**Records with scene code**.
================================
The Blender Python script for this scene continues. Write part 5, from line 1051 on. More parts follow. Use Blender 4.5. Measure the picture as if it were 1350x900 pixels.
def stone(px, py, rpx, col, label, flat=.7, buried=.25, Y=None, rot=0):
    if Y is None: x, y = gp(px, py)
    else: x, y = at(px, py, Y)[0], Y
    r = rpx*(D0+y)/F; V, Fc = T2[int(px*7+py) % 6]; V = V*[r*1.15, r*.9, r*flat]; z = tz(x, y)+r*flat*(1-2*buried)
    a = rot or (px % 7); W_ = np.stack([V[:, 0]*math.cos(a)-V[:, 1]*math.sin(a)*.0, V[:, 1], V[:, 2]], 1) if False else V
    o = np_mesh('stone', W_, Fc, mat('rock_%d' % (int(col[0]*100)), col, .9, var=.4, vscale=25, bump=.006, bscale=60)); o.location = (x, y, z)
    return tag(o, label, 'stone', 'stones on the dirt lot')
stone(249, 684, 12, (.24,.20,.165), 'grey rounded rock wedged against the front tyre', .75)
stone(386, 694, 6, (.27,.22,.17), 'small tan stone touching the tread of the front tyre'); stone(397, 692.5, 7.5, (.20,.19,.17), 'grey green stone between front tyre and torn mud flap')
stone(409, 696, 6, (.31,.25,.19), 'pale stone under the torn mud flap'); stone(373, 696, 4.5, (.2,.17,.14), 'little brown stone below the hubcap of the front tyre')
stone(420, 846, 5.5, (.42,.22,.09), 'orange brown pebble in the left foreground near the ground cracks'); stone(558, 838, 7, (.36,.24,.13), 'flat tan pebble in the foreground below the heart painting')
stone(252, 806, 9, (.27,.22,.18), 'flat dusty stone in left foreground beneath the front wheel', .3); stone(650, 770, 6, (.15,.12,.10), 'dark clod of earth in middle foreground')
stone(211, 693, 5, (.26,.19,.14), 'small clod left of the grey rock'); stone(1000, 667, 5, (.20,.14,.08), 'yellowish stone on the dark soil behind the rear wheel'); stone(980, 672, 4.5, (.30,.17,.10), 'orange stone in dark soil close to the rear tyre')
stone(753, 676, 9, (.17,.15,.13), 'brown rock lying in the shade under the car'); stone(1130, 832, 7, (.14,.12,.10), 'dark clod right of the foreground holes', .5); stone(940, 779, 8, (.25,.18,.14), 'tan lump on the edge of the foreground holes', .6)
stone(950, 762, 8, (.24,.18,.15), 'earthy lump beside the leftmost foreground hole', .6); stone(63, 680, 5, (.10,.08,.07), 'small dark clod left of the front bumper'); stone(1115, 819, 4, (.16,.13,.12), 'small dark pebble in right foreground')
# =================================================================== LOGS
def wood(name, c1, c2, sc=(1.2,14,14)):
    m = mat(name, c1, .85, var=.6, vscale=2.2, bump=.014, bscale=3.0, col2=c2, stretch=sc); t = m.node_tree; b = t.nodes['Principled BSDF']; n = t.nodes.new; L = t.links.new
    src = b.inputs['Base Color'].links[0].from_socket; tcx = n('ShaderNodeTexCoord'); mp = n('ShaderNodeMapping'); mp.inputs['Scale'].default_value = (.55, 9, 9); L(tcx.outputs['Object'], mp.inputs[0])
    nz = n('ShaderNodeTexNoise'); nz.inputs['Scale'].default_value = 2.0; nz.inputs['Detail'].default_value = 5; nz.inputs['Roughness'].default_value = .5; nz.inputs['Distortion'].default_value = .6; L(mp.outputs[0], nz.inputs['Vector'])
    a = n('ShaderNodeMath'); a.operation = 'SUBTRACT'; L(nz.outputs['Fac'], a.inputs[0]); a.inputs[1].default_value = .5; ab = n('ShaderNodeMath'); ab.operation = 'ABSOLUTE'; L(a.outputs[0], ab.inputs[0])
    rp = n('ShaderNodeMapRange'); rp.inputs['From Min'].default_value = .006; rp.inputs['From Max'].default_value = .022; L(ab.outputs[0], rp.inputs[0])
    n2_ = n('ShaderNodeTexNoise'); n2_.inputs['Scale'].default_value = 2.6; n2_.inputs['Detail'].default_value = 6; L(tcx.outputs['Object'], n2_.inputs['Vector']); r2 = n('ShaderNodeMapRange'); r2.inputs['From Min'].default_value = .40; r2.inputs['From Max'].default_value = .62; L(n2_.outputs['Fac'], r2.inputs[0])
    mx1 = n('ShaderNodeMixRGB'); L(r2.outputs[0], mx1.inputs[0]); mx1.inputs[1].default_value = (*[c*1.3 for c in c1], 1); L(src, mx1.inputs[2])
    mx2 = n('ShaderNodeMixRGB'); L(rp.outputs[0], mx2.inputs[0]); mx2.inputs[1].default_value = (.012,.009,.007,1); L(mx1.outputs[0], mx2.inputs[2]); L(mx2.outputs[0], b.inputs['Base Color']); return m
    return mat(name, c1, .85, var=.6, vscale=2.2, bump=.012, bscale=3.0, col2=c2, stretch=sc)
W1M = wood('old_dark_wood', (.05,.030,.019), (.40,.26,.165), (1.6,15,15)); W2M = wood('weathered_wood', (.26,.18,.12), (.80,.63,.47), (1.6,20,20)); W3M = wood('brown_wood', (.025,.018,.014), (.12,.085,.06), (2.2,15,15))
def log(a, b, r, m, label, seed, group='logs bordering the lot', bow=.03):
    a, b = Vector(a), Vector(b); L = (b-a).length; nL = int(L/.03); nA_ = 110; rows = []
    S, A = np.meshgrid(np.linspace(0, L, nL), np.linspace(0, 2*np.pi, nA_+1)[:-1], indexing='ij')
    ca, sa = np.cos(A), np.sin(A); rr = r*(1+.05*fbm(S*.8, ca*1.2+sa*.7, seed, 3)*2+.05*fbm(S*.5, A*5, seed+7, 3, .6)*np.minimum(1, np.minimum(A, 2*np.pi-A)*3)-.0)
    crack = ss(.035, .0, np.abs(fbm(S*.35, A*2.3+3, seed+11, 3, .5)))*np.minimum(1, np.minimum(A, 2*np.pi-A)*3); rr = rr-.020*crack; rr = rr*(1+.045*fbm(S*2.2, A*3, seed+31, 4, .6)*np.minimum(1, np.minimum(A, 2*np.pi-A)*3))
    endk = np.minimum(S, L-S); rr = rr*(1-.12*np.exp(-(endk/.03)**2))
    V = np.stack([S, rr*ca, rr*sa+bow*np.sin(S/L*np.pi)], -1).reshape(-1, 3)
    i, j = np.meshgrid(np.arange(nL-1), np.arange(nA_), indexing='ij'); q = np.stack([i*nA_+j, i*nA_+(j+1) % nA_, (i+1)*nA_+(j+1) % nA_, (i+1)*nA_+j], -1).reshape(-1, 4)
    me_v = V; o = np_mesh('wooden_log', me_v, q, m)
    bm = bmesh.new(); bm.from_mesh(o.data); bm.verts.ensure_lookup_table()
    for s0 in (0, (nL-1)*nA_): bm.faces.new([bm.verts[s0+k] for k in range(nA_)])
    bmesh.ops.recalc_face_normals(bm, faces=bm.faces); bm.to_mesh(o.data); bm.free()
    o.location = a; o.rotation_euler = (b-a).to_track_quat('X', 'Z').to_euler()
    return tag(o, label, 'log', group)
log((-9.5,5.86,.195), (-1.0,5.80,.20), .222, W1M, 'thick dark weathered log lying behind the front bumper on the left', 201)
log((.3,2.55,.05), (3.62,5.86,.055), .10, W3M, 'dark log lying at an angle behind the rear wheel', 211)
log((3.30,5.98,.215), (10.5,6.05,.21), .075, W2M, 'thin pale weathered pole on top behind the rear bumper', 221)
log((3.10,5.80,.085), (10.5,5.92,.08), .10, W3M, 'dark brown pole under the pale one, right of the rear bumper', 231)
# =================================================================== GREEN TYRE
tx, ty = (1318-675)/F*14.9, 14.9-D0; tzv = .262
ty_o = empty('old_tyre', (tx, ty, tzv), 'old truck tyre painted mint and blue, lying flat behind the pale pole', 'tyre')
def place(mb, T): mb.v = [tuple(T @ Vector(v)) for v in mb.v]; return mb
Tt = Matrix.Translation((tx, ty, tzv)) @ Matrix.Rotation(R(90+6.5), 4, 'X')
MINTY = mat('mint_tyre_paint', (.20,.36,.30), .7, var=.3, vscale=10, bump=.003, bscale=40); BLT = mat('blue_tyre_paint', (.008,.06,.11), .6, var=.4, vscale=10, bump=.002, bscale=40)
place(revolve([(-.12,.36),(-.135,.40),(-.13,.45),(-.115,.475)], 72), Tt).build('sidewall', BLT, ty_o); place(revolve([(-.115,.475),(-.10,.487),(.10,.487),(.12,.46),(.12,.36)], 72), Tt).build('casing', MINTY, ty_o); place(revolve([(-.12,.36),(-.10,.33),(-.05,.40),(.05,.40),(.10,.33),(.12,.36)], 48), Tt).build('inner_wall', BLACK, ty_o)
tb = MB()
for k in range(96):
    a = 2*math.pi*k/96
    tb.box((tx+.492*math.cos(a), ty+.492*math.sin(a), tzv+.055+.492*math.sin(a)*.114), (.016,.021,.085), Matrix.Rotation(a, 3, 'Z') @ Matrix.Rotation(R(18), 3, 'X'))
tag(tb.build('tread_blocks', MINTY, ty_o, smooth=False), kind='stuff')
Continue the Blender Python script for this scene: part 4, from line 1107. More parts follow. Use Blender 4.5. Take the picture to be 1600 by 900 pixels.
================================
**Your goal**.
Track down every line of the material containing the string "pixels", and copy it.

**Solution for this exercise**.
The Blender Python script for this scene continues. Write part 5, from line 1051 on. More parts follow. Use Blender 4.5. Measure the picture as if it were 1350x900 pixels.
Continue the Blender Python script for this scene: part 4, from line 1107. More parts follow. Use Blender 4.5. Take the picture to be 1600 by 900 pixels.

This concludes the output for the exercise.